* [Problem] Your task is to transcribe, without alteration, the lines from the top of the material below through the line bearing "PI = math.pi", inclusive.

## start

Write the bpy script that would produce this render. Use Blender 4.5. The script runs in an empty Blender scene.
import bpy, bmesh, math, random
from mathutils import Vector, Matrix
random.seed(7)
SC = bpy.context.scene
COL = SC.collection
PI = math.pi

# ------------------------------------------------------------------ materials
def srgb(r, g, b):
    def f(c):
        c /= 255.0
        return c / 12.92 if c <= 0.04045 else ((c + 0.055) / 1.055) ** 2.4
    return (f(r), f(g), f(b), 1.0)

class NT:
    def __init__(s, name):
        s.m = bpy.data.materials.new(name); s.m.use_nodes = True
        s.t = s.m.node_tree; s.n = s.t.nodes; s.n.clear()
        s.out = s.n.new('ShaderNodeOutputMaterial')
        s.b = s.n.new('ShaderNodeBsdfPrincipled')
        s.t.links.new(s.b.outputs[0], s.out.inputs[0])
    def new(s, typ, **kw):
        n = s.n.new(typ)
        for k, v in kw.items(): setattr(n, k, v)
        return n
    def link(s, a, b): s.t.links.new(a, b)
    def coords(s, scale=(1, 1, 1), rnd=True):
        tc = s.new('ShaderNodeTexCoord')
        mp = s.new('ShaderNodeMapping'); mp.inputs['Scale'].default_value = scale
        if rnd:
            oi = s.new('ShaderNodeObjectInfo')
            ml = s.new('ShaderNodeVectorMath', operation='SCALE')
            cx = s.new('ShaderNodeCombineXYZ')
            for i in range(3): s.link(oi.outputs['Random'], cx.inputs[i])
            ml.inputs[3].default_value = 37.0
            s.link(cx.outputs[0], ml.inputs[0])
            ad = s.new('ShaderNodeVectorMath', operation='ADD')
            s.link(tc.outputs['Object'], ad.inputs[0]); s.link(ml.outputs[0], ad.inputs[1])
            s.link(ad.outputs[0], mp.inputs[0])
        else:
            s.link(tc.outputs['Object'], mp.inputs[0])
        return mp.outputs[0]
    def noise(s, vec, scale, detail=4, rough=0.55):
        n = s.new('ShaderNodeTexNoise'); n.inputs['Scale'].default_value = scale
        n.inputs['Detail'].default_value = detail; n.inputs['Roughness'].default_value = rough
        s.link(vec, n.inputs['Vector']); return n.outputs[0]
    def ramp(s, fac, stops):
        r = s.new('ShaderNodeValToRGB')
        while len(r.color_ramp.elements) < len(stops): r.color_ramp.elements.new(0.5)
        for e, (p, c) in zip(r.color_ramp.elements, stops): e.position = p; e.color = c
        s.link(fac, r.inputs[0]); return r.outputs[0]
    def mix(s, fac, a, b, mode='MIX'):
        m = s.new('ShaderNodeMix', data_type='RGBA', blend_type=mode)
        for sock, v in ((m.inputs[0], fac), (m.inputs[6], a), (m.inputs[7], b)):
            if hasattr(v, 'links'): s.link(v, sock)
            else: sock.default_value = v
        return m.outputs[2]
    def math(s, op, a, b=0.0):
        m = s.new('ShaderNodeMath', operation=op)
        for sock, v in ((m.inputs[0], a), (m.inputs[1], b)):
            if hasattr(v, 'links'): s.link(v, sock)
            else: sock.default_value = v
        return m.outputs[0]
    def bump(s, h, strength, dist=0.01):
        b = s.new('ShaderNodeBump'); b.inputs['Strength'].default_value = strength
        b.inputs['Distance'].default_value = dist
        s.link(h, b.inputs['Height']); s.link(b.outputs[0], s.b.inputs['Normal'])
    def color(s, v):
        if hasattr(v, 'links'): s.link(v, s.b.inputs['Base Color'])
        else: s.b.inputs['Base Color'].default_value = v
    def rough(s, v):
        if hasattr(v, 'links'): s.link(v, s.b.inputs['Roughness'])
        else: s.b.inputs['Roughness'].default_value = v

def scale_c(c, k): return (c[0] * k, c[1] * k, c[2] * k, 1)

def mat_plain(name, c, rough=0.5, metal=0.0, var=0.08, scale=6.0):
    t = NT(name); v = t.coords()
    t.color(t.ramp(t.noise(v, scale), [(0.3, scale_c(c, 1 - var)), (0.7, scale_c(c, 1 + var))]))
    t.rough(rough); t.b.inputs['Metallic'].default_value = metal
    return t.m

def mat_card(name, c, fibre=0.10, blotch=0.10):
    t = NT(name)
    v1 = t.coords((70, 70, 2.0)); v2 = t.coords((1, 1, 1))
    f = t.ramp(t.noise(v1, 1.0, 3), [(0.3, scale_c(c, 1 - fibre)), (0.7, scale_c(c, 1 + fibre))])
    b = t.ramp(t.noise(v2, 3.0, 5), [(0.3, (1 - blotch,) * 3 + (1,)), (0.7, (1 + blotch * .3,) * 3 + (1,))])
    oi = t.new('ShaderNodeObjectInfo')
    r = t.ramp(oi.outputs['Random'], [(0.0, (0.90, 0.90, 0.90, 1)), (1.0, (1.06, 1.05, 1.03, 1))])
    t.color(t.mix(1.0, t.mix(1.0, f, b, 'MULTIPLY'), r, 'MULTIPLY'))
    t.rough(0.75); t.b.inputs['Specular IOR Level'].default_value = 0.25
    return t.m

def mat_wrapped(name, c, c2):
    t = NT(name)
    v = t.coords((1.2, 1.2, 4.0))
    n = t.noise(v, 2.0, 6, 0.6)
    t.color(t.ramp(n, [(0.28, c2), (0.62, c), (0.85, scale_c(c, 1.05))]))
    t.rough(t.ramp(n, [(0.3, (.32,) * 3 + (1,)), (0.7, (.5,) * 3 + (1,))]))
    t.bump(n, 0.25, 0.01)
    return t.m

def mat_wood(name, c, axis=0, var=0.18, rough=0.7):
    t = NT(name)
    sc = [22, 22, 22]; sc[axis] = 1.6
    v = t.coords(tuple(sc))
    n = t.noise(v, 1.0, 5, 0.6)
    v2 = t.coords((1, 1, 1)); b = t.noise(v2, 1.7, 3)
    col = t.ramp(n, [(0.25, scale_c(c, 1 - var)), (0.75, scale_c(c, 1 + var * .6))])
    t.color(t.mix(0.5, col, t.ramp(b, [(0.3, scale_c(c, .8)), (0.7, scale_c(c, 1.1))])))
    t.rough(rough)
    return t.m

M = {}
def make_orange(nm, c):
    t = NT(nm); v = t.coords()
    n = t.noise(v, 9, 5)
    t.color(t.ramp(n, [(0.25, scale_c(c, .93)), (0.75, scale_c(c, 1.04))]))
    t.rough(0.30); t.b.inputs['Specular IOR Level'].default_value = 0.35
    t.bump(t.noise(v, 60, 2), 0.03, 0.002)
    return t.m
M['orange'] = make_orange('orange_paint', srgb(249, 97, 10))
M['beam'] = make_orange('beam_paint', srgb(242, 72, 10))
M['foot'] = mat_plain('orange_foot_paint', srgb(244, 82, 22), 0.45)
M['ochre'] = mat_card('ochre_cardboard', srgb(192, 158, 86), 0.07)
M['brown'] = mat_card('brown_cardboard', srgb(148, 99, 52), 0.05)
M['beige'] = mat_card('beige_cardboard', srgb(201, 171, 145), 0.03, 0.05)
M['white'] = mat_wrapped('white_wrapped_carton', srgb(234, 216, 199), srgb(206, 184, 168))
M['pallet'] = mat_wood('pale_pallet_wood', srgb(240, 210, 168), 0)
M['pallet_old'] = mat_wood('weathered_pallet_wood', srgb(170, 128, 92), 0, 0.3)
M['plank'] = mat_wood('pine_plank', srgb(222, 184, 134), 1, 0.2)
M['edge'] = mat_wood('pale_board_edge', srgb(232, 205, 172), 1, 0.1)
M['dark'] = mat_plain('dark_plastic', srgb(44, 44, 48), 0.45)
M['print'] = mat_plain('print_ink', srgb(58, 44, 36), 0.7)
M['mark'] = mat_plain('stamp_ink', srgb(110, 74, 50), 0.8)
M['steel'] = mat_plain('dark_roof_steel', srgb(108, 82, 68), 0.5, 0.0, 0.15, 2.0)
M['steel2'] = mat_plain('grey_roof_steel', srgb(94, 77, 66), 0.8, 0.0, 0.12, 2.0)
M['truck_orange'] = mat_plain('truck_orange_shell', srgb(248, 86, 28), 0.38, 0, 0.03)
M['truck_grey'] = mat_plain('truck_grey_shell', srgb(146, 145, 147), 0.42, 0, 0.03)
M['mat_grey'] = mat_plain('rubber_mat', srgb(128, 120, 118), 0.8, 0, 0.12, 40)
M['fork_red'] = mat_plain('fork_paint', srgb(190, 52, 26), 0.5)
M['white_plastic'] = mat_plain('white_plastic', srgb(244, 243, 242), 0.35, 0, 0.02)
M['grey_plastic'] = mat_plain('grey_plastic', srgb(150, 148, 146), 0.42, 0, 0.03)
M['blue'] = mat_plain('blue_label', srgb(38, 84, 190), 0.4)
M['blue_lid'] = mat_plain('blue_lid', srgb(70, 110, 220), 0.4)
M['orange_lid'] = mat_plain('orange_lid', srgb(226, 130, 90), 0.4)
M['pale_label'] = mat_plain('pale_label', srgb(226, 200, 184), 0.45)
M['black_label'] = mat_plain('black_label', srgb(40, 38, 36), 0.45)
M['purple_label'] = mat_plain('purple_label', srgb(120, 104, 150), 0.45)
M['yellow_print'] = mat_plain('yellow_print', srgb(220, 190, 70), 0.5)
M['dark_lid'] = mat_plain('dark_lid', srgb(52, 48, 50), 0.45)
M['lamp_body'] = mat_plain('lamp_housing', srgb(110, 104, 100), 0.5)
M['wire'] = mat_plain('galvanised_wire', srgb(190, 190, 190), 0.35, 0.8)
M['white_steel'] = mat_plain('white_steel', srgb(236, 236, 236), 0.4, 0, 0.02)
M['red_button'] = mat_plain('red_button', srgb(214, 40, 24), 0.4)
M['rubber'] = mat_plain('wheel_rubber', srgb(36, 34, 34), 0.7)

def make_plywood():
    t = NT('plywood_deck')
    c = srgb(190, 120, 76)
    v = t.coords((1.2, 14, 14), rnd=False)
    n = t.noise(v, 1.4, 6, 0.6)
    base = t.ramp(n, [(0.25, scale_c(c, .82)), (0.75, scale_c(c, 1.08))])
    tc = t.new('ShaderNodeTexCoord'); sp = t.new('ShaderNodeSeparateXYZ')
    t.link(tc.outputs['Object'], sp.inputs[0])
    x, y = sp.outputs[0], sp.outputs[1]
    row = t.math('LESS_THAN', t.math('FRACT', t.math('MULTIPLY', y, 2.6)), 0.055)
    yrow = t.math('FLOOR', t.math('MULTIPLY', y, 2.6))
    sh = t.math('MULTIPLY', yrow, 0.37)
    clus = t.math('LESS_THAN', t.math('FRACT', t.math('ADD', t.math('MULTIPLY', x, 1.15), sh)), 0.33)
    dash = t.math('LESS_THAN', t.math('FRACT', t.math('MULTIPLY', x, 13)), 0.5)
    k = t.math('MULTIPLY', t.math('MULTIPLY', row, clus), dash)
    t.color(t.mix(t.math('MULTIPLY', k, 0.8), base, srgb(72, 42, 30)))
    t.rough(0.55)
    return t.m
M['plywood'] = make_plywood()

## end

* [Full output]
Write the bpy script that would produce this render. Use Blender 4.5. The script runs in an empty Blender scene.
import bpy, bmesh, math, random
from mathutils import Vector, Matrix
random.seed(7)
SC = bpy.context.scene
COL = SC.collection
PI = math.pi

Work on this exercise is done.